Des animaux au théâtre
Il faut avouer, disait Molière, que les comédiens sont d’étranges animaux. On avouera aussi bien que les animaux sont d’excellents comédiens. Depuis quelques années, on a vu à la scène un troupeau de moutons, plusieurs singes et un assez grand nombre de chiens, sans parler du cheval de bois.
Mais, en ce moment, dans la seule pièce de « Robinson Crusoé », qui a tant de succès à Paris, on voit figurer un chien, un singe, une chèvre et un perroquet. La « Nature » donne à ces artistes une biographie pleine d’intérêt. Celle du perroquet a peu d’importance pour son jeu : car il est empaillé. Le rôle de la chèvre se borne à manger quelques légumes. On l’y habitue aisément.
Le singe apprit plus difficilement les convenances. Il fut rebelle à tout ce que le Conservatoire a de maîtres vénérés et continua de se gratter, encore qu’ils reprissent d’un geste si contraire à la tradition. On eut aussi beaucoup de peine à l’empêcher de se promener dans la salle.

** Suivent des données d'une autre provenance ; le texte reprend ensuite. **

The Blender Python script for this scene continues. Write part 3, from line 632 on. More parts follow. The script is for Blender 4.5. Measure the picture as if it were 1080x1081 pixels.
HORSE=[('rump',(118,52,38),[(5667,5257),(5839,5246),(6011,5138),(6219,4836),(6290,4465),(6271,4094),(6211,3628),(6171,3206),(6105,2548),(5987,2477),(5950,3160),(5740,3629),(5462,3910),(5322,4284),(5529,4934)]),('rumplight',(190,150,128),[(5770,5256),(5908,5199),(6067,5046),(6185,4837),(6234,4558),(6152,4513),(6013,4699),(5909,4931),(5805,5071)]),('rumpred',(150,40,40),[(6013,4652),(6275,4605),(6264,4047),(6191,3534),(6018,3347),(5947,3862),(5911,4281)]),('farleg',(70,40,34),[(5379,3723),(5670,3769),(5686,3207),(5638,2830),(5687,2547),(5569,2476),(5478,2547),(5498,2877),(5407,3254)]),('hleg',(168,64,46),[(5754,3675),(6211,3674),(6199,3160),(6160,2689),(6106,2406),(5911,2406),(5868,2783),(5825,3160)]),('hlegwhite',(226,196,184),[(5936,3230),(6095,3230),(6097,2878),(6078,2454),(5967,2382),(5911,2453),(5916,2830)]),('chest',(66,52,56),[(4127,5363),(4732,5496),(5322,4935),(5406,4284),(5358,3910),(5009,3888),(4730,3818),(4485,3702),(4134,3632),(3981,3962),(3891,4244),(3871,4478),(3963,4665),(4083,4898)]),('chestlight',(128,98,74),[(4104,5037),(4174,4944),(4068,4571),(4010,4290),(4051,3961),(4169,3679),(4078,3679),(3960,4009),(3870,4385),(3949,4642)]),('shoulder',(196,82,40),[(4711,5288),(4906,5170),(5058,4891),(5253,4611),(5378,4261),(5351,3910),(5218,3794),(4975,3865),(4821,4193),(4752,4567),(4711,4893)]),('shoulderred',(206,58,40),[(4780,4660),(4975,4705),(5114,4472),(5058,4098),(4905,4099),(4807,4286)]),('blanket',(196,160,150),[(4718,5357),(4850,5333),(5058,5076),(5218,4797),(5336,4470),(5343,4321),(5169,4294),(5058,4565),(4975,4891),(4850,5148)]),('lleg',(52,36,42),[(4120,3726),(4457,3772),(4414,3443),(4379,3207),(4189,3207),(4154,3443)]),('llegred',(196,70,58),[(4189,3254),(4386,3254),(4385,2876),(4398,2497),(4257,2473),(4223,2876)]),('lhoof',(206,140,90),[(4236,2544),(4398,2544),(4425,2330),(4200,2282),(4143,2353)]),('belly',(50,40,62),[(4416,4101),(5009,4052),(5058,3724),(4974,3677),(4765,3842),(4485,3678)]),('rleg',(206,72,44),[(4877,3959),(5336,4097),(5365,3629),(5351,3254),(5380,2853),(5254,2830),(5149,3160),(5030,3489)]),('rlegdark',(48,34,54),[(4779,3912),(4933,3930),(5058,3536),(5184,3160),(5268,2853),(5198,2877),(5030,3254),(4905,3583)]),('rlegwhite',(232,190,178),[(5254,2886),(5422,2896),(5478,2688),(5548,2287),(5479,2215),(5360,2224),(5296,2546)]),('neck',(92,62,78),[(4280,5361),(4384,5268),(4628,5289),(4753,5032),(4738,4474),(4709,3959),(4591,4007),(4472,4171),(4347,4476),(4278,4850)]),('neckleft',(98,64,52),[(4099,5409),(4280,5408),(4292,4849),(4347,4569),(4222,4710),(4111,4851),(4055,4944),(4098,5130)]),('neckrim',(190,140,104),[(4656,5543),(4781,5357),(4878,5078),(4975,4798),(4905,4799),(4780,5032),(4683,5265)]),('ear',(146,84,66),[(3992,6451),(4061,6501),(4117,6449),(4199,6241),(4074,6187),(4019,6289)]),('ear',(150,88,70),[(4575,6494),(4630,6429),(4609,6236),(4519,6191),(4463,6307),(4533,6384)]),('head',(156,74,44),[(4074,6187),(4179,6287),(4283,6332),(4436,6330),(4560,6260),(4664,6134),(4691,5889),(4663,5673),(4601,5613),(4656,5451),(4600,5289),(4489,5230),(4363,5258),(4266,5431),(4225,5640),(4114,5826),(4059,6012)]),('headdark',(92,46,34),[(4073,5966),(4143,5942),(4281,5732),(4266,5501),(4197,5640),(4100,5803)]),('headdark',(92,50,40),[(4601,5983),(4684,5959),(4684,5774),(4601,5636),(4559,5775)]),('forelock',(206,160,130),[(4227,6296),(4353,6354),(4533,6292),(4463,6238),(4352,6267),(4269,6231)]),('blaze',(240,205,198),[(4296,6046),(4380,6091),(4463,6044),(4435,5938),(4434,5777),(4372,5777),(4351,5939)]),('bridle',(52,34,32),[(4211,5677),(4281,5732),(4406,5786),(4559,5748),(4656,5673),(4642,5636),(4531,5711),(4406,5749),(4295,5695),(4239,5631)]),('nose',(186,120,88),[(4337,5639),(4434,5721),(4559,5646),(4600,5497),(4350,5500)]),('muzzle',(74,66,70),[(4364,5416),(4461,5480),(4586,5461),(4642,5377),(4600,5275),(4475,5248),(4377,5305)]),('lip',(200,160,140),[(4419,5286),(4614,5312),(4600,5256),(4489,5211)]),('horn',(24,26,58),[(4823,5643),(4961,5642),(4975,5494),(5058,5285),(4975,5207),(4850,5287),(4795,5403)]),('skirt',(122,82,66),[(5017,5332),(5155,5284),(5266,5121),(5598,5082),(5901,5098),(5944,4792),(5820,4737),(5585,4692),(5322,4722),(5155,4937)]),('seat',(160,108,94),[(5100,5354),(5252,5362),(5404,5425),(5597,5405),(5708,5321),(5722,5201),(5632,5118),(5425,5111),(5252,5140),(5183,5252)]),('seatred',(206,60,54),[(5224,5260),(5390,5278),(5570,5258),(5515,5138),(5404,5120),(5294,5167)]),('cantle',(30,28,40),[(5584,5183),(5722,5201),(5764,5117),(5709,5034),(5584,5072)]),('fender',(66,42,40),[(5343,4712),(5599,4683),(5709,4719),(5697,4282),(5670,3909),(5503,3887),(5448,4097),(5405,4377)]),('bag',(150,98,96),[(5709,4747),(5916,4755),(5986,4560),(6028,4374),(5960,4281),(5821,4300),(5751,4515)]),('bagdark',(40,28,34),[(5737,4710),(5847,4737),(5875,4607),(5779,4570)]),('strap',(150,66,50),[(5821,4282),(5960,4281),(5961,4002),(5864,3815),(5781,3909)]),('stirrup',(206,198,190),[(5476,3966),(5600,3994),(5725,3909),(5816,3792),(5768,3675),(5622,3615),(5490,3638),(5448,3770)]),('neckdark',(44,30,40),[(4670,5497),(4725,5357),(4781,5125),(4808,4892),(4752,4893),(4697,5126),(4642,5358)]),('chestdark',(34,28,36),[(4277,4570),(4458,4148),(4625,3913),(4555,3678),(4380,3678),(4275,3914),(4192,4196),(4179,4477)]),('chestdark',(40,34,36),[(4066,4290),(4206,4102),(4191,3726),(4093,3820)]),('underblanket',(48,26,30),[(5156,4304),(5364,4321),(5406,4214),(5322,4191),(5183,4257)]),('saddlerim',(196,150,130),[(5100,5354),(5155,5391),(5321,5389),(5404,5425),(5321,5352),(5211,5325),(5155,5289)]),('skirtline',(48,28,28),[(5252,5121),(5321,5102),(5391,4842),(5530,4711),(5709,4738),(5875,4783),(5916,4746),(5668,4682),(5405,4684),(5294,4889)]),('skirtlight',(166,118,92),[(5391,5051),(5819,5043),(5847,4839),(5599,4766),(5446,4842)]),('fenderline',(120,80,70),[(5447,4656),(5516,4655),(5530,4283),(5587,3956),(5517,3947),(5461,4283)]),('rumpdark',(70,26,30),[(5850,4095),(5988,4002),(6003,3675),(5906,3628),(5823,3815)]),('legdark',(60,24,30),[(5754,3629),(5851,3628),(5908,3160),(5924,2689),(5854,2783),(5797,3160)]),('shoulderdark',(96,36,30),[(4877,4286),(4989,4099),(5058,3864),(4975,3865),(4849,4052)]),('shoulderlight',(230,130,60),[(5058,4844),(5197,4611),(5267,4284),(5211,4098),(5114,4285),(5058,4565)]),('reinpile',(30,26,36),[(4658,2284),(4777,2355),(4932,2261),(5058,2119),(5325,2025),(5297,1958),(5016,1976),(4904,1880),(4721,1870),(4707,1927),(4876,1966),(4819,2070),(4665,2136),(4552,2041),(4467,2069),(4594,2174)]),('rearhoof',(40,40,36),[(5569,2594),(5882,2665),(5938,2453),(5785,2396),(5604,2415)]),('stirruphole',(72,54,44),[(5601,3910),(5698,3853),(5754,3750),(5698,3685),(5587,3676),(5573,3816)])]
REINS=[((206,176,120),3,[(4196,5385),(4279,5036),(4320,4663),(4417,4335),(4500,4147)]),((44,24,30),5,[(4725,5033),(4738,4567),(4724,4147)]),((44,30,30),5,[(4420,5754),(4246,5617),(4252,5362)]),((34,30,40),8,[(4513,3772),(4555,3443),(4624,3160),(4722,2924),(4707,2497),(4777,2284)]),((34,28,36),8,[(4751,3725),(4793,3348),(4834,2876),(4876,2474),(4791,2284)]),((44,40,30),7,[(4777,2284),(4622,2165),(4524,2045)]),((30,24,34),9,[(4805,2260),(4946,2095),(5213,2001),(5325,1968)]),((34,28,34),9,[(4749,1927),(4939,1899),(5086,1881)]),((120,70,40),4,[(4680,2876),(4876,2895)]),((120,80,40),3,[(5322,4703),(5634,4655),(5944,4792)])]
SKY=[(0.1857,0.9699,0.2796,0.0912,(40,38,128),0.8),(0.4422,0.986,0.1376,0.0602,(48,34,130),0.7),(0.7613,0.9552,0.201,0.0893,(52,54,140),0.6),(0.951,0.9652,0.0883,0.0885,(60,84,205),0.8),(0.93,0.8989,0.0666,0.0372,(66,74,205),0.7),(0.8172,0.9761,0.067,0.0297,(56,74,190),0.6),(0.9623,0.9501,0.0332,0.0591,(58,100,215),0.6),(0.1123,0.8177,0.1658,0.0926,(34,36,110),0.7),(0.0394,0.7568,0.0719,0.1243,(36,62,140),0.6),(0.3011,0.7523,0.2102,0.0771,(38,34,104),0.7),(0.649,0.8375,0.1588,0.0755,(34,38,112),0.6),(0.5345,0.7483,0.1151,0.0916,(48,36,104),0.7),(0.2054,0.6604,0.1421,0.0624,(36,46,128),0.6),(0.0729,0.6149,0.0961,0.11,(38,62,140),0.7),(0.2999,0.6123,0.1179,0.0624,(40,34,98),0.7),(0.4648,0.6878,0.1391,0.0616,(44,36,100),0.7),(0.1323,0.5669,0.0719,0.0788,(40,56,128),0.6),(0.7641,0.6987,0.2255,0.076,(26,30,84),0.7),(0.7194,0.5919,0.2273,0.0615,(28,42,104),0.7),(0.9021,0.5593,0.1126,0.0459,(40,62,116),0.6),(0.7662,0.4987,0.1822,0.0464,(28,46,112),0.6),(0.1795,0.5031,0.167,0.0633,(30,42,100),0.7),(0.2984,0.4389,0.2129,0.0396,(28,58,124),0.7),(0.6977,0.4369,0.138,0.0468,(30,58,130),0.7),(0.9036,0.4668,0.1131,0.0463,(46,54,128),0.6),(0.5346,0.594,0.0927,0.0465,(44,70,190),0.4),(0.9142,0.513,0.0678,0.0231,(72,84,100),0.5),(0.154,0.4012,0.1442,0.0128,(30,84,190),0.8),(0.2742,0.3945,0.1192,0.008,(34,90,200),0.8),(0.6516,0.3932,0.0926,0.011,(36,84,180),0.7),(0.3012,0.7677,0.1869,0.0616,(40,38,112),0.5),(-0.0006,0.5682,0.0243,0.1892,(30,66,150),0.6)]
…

En face de cet élève ingrat, comment ne pas admirer les dispositions dociles et le talent véritable du chien Toby. Toby est un nom de guerre et le chien n’y répond qu’à la scène. Il est engagé pour la durée des représentations. Mais il n’est pas cabotin de son métier. Il s’est mis avec une heureuse facilité à son nouveau rôle. Il apporte des légumes et il monte une échelle. Il montre des sentiments parfaits qu’il copie sur ceux de Robinson. Sa conduite dans les entr’actes est irréprochable. Il dort aux pieds de son directeur et ne répond pas « Zut ! » quand l’avertisseur l’appelle en scène. Silencieux et modeste, il a créé avec maîtrise le type désormais fixé du chien-étoile.
La Presse (Montréal), 20 janvier 1900.